El director británico Shane Meadows debería dar más oportunidades a un tipo de creatividad más elaborada
Que sea un encargo de Eurostar para promocionar su servicio de líneas ferroviarias entre París y Londres, explica el tono de fábula que ostenta la nueva película del británico Shane Meadows: la amistad entre los adolescentes Tomo (Thomas Turgoose) y Marek (Piotr Jagiello) en una capital británica de perfil obrero e inmigrante está ilustrada como breve sucesión de viñetas impresionistas -filmadas mayormente en blanco y negro y ambientadas musicalmente por las melancólicas canciones de Gavin Clark- que aspira a recrear esa época de la vida, la juventud, en la que todo parece posible o está por descubrir; en la que ensoñaciones que de adulto no nos atreveríamos a hacer realidad, como la de comprar un billete de tren y plantarnos en otro país para volver a ver a una chica a la que apenas conocíamos, se concretan impulsivamente, sin miedo a las consecuencias emocionales.
Sin embargo, que Somers Town no termine de funcionar en ese registro amable y teñido de, valga la paradoja, nostalgia futura, delata el error que en nuestra opinión está cometiendo Meadows como director, al menos en este film y el previo, This is England: ambas se ciñen formalmente al naturalismo feo y urgente que ejemplifica Ken Loach, cuando lo cierto es que los intereses de Meadows a veces parece que discurran por otra vía.
Ya nuestro compañero José M. Robado destacaba en su crítica de This is England la deuda del realizador con la sensibilidad de François Truffaut, así como su sutil uso de la música, aspectos que intentan otorgar a las vivencias de los personajes, como sucede en Somers Town, una resonancia superior a su simple presente.
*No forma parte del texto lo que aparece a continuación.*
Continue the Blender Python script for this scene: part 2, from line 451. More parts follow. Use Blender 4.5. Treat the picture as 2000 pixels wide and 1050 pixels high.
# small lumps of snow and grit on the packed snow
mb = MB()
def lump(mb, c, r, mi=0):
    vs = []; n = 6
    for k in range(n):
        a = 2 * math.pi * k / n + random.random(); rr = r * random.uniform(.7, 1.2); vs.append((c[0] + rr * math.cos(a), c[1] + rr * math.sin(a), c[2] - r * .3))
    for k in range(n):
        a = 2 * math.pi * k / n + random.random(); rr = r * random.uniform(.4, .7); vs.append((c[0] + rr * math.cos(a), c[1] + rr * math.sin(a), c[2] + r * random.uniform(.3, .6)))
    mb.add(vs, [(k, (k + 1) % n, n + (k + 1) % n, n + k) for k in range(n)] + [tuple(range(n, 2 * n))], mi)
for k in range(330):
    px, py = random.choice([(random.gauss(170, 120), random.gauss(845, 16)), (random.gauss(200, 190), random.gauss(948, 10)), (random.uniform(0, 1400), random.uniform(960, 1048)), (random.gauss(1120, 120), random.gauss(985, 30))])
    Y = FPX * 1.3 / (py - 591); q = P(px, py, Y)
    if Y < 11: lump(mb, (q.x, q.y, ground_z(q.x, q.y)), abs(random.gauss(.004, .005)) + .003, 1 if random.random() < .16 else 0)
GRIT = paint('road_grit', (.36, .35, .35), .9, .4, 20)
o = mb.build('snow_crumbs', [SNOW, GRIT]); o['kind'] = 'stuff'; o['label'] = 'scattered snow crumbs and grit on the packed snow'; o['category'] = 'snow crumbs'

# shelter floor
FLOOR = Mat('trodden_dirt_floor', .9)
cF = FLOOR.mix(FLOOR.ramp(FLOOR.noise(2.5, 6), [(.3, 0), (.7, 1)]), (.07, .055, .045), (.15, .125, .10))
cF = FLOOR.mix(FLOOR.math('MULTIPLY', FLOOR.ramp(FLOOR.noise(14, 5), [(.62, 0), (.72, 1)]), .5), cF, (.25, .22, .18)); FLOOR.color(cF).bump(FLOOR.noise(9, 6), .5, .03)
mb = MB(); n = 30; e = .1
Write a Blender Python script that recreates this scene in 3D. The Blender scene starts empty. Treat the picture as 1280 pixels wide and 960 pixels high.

También en esta ocasión se reconocen las huellas de Truffaut –la relación de Marek y Tomo con una camarera, Maria (Elisa Lasowski), remite a Jules et Jim-, ampliables al influjo evidente de las apasionadas Nuevas Olas surgidas a lo largo y ancho de toda Europa, desde la propia Gran Bretaña a los Países del Este, durante los años sesenta.
Pero son ramalazos, ecos, que apenas encuentran correspondencia palpable en los fotogramas de Somers Town, constreñidos a la imaginería social esquemática que comentábamos. De esta manera, creemos que se pierden muchos matices que enriquecerían el calado existencial de la película y su discurso audiovisual. Tal y como ha llegado a los cines, Somers Town es un híbrido curioso, anecdótico, pero atrapado entre dos miradas que no llegan a armonizar, perteneciendo curiosamente a la misma persona.
Es posible que si Meadows persiste en la misma línea, logre curar su estrabismo y focalizar sus objetivos. O a lo mejor debería dejar atrás el escenario de realismo chusco en que ha forjado hasta hoy su carrera (compuesta por varios títulos, aparte los citados, no estrenados en España) y dar más oportunidades a un tipo de creatividad más elaborada, que hoy por hoy apenas puede respirar entre los intersticios que dejan ver los planos adocenados, los chándales, los vocablos patibularios y las latas de cerveza arrojadas contra los fregaderos.